User interview: my template

Published on the 7 April 2015

User interviews and observations are a great way (my favorite) to gather insightful feedbacks. More than subjective opinions of various stakeholders, observing how people use your interface to complete tasks is the best way to get objective, rational and unbiased insights. As Jakob Nielsen said, no need for thousands: 5 users allow you to identify most of UX issues. Same goes with the questions to ask during the interviews. You can’t come up unprepared, as this will lead to inexploitable, uncomparable data. But preparing a long list of questions is counterproductive, as you need to be careful not to lead the answers. As for me, I always use the same template of questions for my interviews. It is based on Avinash Kaushik’s 4 questions.


During this first phase, try to start a conversation with the user. Start with easy questions on his/her role in the company, main missions and perception of the system. I also ask how frequently the user opens the system and what his/her general satisfaction towards it is.

1. What reasons do/will you come to the system for?

Here, I list all main tasks the user might use the system for, and try to put a proportion for each of them. For example, the user will say he/she comes mostly to search for a person (80%), and sometimes to edit the information (20%.) For each of these tasks, I then observe how the user would complete it via the proposed interface. I ask him/her to comment, and then ask the following questions.

For each mentioned task in 1.:

2.  Did you succeed in doing what you wanted to do?

Observing the user conducting each task, and as he/she comments his/her navigation, I write down every mentioned difficulty and what path the user chooses intuitively. If the user is stuck, I try to ask if he/she had noticed this or this element, trying to give clues, but never leading the user. In the end, I write if user managed to complete the task or not.

3. If not, could you comment some more on why?

If the user could not complete the task, we analyze together the reasons of this failure, and try to think of how the interface could be improved to help him/her complete this task better.

4. What is your satisfaction towards the system regarding this task?

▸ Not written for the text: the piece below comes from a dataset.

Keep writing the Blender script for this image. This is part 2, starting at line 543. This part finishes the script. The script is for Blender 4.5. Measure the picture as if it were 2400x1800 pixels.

Even if the user managed to complete a task, it could mean he/she got used to this process, but not necessarily that it is ideal. So I ask user to evaluate his/her satisfaction at the end of each task.

I usually finish with more specific questions, and end with “What do you like / dislike about this interface?”. All this usually takes between 45 minutes to 1 hour (exceeding 1 hour often leads to a dicrease in attention.) I carefully write everything down on my printed templates, for later reference. Between each session, I take 15 minutes to order my notes and clean my mind a bit. Once all interviews are done, I deliver a conclusions summary with most mentioned difficulties and issues, as well as clues to solving them.